Shanghai, un caffè con la Storia
Non è passata inosservata, a Shanghai, la riapertura di uno storico locale. Il “White Horse Cafè”, da poco inaugurato nella sua nuova veste, ha infatti una forte valenza simbolica: fatto costruire e gestito da una famiglia ebraica di origine tedesca, fu per molti anni il punto di ritrovo per i quasi 20 mila ebrei che furono accolti nella metropoli cinese in fuga dalle persecuzioni nazifasciste.
Aperto nel 1939, il caffè rimase in funzione fino al ’49, anno in cui i proprietari si trasferirono in Australia. Demolito nel 2009 per permettere degli ampliamenti della metropolitana, è stato ricostruito a cento metri dal sito originale, utilizzando i progetti originali e rimanendo fedeli allo stile degli anni ‘40. All’inaugurazione erano presenti oltre trecento personalità tra cui un rappresentante del World Jewish Congress e il pronipote del fondatore.
Il caffè si trova proprio al lato del museo degli ebrei rifugiati di Shanghai, che a sua volta è all’interno della sinagoga Ohel Moshe, l’unica della città. Il quartiere in cui si trovano queste due strutture corrisponde alla zona in cui gli ebrei vivevano e le istituzioni cittadine hanno recentemente fatto domanda perché questi luoghi siano annoverati nel Registro “Memoria del Mondo” dell’Unesco, programma volto a preservare e tutelare patrimoni di vario genere altrimenti destinati all’oblio.
Shanghai a partire dal 1934 è stata un porto sicuro per le migliaia di ebrei in fuga dall’Europa. Dal 1937 poi, con la conquista della città da parte del Giappone, la situazione migliorò ulteriormente perché Shanghai divenne una “città aperta” nella quale era possibile entrare anche senza documenti. Chi aveva problemi con i visti veniva aiutato a passare le frontiere da Ho Feng Shan, console cinese a Vienna, il quale fu più tardi soprannominato lo “Schindler cinese” per il suo contributo.
La comunità era talmente integrata che nel ’39 fondò persino un giornale, lo “Shanghai Jewish Chronicle”. I problemi cominciarono nel 1943 quando, su pressioni della Germania, le autorità giapponesi rinchiusero tutta la popolazione ebraica in una zona ristretta, creando così un vero e proprio ghetto sovrappopolato e in cui le condizioni igienico-sanitarie erano pessime.

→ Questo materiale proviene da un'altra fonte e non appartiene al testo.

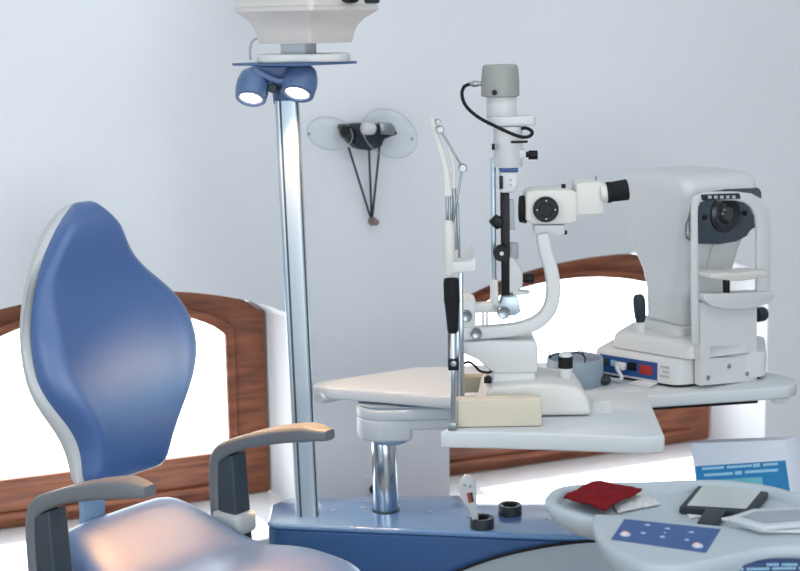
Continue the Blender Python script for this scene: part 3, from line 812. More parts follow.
# ================================================================== SLIT LAMP TABLE
SZ = .83
tout = [(440, 431), (456, 424), (462, 400), (480, 392), (560, 391), (646, 391.5), (665, 436), (640, 437), (580, 434.5), (500, 432)]
tp = [atz(x, y, SZ) for x, y in tout]
stab = thing('slit_lamp_table', 'grey white table top in front carrying the slit lamp', 'table', V((.28, 3.12, SZ - .035)))
g = G(); g.prism(tp, Z * -.036, .005, 3); obj('tabletop', g, 'table_grey', stab)
g = G(); p = atz(600, 437, SZ)
g.lathe(V((p.x - .01, 3.14, SZ - .0362)), Z, [(0, -.010), (.09, -.010), (.115, -.005), (.12, 0)], 40, cap=False)
mb_ = g
g = G(); g.bar([V((p.x - .06, 3.20, SZ - .0365)), V((p.x - .06, 3.21, SZ - .05)), V((p.x - .06, 3.26, SZ - .075)), V((p.x - .06, 3.365, SZ - .078))], .014, .10, X, 5, .003)
obj('support_bracket', g, 'arm_white', stab)
g = mb_
obj('mount_bracket', g, 'arm_white', stab)
g = G(); g.prism([atz(x, y, SZ + .0003) for x, y in ((594, 401), (609, 401), (612, 413), (592, 414))], Z * .0006); obj('label_sheet', g, 'paper', stab, 'pale paper label stuck on the tabletop')

# ================================================================== SLIT LAMP
Y0 = 3.12
def S(x, y, o=0.): return at(x, y, Y0 + o)
def dz(n): return n * Y0 / F         # px -> m at the slit lamp
sbase = atz(535, 412, SZ); sbase.y = Y0
slit = thing('slit_lamp', 'white slit lamp microscope with joystick, curved arm and black eyepiece', 'optical instrument', V((S(535, 410).x, Y0, SZ)))
def flat(pts, dep, o=0., bev=.004, seg=3): return ([S(x, y, o - dep / 2) for x, y in pts], V((0, dep, 0)), bev, seg)
zbase = SZ + .0005
# base
bpts = [S(x, y, -.095) for x, y in ((486, 392), (494, 386.5), (540, 383.5), (556, 384.5), (574, 386.5), (582, 390), (588, 398), (591, 408))]
bl = [V((bpts[-1].x + .002, bpts[0].y, zbase + .002)), V((bpts[0].x - .012, bpts[0].y, zbase + .002))]
g = G(); g.prism(bpts + bl, V((0, .16, 0)), .010, 4, 35); obj('sliding_base', g, 'warm_plastic', slit, ang=45)
g = G(); g.prism([S(x, y, -.055) for x, y in ((492, 372), (536, 372), (536, 394), (491, 394))], V((0, .11, 0)), .006); obj('base_pillar', g, 'white_plastic', slit)
g = G(); g.prism([S(x, y, -.06) for x, y in ((462, 343.5), (488, 341.5), (534, 341.5), (537.5, 344), (538, 372.5), (496, 374), (489, 370), (478, 360), (462, 353))], V((0, .12, 0)), .005); obj('slide_housing', g, 'white_plastic', slit)
# joystick
jc = S(565.5, 385, -.02)
g = G(); g.lathe(V((jc.x, jc.y, S(565, 386, -.02).z - .004)), Z, [(0, 0), (.011, 0), (.012, .004), (.0115, .01), (.0125, .018), (.0155, .046), (.012, .048)], 28, cap=False); jo = obj('joystick', g, 'white_plastic', slit)
jz = S(565, 368, -.02).z
g = G(); g.lathe(V((jc.x, jc.y, jz)), Z, [(.012, 0), (.0155, .001), (.0155, .024), (.0135, .026)], 28, cap=False); obj('joystick_sleeve', g, 'black_rubber', jo)
g = G(); g.lathe(V((jc.x, jc.y, jz + .0255)), Z, [(.0138, 0), (.0135, .004), (.010, .008), (.005, .0095), (0, .010)], 28, cap=False); obj('joystick_cap', g, 'white_plastic', jo)
# rail covers
for (xa, xb_, yb, yt, oy, m) in ((457, 542, 427, 400, 0, 'cream'), (463, 482, 395, 377, 0, 'olive_cream')):
    a = atz(xa, yb, SZ); b = atz(xb_, yb, SZ)
    yy = atz(500, 427.5, SZ).y if m == 'cream' else 3.24
    A_ = at(xa, yb, yy); B_ = at(xb_, yb, yy); hgt = at(xa, yt, yy).z - SZ
    if m != 'cream': B_.x += .13
    g = G(); g.box(((A_.x + B_.x) / 2, yy + .015, zbase + hgt / 2 + .0005), (B_.x - A_.x, .03, hgt), None, .004); obj('rail_cover', g, m, slit)
g = G(); yy = 3.25; g.box((S(550, 380).x - .02, 3.2, zbase + .022), (.05, .03, .042), None, .004); obj('rail_stop', g, 'cream', slit)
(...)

Nel 1945, dopo la sconfitta del Giappone, i cinesi, che fino ad allora non avevano mai dato il minimo segno di risentimento, anzi avevano mostrato una grande ammirazione per l’operosità della comunità ebraica, cominciarono a mostrare ostilità per gli stranieri che avevano “occupato” il loro territorio. Così la maggior parte della popolazione ebraica se ne andò, chi verso le nazioni di provenienza chi verso il futuro Stato d’Israele. I pochi rimasti resistettero fino al 1949, anno in cui salì al potere il partito comunista.
La storia dell’ebraismo cinese però, non si limita a questo breve periodo. Forse non tutti sanno che la presenza ebraica in Estremo Oriente risale a più di mille anni fa, quando dei mercanti provenienti da Occidente si stabilirono nell’allora capitale Kaifeng creando una piccola ma fiorente comunità che con il tempo si è gradualmente assimilata ma ha mantenuto alcune abitudini. Due nuove ondate arrivarono nel 1900 e nel 1917 a seguito rispettivamente delle persecuzioni zariste e della Rivoluzione Russa. La maggior parte di questi nuovi immigrati si stabilì a Shanghai o nei dintorni.
A partire dagli anni ’80, con la lenta ripresa dei rapporti prima commerciali e militari e infine diplomatici tra Cina e Israele, l’interesse da parte cinese per lo studio sugli ebrei e sull’ebraismo è rifiorito culminando, nel 1988, con la nascita del Centro di Studi Ebraici di Shanghai, il più importante centro cinese dedicato a questo tipo di ricerca accademica.